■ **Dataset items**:
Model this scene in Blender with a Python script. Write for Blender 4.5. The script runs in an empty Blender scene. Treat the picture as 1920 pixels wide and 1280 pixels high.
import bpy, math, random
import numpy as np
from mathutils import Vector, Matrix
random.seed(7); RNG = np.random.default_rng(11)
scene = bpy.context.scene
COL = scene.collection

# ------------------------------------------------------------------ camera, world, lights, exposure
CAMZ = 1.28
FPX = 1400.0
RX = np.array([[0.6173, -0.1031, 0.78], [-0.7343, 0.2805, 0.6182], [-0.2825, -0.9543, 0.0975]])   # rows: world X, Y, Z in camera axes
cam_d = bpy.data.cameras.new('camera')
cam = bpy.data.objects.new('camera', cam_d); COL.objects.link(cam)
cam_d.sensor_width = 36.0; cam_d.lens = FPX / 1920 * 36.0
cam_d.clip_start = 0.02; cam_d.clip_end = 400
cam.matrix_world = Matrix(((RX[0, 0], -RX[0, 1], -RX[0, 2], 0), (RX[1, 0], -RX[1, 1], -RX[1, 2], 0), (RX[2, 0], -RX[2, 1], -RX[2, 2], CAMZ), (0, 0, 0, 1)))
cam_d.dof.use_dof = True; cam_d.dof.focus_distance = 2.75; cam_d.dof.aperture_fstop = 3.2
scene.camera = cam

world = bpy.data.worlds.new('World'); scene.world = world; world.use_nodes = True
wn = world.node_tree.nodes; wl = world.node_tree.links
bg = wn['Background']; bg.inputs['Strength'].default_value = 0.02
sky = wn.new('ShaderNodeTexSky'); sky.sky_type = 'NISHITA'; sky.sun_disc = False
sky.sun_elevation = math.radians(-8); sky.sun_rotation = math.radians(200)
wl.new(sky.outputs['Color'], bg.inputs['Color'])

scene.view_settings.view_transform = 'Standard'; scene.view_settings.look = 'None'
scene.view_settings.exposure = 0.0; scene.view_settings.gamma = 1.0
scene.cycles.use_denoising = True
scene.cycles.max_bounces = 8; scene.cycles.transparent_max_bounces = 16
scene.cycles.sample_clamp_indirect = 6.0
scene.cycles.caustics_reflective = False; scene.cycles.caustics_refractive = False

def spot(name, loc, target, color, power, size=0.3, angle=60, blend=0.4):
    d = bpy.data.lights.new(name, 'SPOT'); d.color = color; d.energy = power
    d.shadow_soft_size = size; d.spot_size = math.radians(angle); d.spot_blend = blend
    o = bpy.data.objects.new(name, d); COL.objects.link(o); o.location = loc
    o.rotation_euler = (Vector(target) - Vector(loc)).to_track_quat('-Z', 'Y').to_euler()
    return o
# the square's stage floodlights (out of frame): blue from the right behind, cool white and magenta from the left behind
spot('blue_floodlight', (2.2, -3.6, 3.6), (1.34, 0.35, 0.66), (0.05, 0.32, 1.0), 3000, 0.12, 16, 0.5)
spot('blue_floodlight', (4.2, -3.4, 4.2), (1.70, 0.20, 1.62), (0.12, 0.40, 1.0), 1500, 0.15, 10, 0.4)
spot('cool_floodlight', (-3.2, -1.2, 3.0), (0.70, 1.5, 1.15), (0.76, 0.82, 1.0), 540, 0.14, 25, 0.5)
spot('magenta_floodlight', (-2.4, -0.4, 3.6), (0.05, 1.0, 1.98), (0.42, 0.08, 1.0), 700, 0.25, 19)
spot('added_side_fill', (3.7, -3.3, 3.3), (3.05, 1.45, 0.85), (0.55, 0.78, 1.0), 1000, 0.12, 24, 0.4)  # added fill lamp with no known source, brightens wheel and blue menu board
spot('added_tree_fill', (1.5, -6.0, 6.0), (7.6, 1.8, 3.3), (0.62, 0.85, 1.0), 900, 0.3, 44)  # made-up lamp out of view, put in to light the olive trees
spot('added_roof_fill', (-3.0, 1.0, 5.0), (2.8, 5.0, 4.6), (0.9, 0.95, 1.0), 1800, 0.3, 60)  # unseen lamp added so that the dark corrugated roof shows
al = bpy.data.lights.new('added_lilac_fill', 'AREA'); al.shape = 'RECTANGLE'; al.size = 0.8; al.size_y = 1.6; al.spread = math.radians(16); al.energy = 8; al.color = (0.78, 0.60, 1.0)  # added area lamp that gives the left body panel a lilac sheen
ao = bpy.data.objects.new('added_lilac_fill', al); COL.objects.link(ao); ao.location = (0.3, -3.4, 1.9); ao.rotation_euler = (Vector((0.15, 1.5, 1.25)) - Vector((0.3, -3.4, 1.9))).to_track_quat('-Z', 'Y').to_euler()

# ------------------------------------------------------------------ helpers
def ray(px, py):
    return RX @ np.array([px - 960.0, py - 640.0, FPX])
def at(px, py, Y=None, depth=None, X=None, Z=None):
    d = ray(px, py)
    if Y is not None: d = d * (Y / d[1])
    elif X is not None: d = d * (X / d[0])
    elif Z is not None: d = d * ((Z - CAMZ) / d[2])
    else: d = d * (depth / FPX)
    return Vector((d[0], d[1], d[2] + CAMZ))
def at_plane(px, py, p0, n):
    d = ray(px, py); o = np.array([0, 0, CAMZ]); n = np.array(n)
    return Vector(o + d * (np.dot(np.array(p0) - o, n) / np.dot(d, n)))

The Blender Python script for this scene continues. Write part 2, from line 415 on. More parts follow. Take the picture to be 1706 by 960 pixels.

■ **Exercise directions**: Quote exactly the first line of the entries and every line after it, stopping with the line that contains "COL = scene.collection".

■ **Solution to this task**:
Model this scene in Blender with a Python script. Write for Blender 4.5. The script runs in an empty Blender scene. Treat the picture as 1920 pixels wide and 1280 pixels high.
import bpy, math, random
import numpy as np
from mathutils import Vector, Matrix
random.seed(7); RNG = np.random.default_rng(11)
scene = bpy.context.scene
COL = scene.collection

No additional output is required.